WHAT YOU SHOULD DO:
From the first line of the data through the line containing "scene = bpy.context.scene;", return each line exactly.

##### DATA

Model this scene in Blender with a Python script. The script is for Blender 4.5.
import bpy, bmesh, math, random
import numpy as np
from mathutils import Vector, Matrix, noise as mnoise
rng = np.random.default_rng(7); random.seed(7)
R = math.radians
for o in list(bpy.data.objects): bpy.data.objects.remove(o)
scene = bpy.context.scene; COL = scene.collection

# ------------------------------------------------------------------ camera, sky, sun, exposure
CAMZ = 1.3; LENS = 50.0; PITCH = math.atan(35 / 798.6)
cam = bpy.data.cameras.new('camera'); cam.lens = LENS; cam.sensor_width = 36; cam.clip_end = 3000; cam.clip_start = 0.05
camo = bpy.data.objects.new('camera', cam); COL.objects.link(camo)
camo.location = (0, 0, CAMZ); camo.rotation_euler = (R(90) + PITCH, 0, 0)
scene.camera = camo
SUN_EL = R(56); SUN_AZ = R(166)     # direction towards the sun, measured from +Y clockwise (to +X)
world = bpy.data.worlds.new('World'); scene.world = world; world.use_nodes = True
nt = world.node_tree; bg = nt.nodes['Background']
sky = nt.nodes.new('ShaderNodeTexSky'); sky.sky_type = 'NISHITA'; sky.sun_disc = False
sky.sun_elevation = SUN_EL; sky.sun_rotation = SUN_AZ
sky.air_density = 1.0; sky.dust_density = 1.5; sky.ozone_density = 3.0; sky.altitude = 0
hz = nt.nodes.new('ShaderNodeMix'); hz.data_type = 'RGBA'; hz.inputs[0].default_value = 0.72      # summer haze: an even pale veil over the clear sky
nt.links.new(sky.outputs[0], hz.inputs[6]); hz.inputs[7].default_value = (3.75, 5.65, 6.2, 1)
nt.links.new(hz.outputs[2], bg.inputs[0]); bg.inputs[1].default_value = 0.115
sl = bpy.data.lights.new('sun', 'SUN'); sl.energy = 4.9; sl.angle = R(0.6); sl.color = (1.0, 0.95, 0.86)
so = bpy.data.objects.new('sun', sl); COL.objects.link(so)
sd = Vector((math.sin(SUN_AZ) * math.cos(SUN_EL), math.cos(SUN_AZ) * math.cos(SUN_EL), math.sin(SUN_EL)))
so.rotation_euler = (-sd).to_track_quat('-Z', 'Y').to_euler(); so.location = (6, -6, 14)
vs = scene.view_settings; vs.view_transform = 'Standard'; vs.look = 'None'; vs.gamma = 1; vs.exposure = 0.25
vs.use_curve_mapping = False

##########

ANSWER FOR THIS EXERCISE:
Model this scene in Blender with a Python script. The script is for Blender 4.5.
import bpy, bmesh, math, random
import numpy as np
from mathutils import Vector, Matrix, noise as mnoise
rng = np.random.default_rng(7); random.seed(7)
R = math.radians
for o in list(bpy.data.objects): bpy.data.objects.remove(o)
scene = bpy.context.scene; COL = scene.collection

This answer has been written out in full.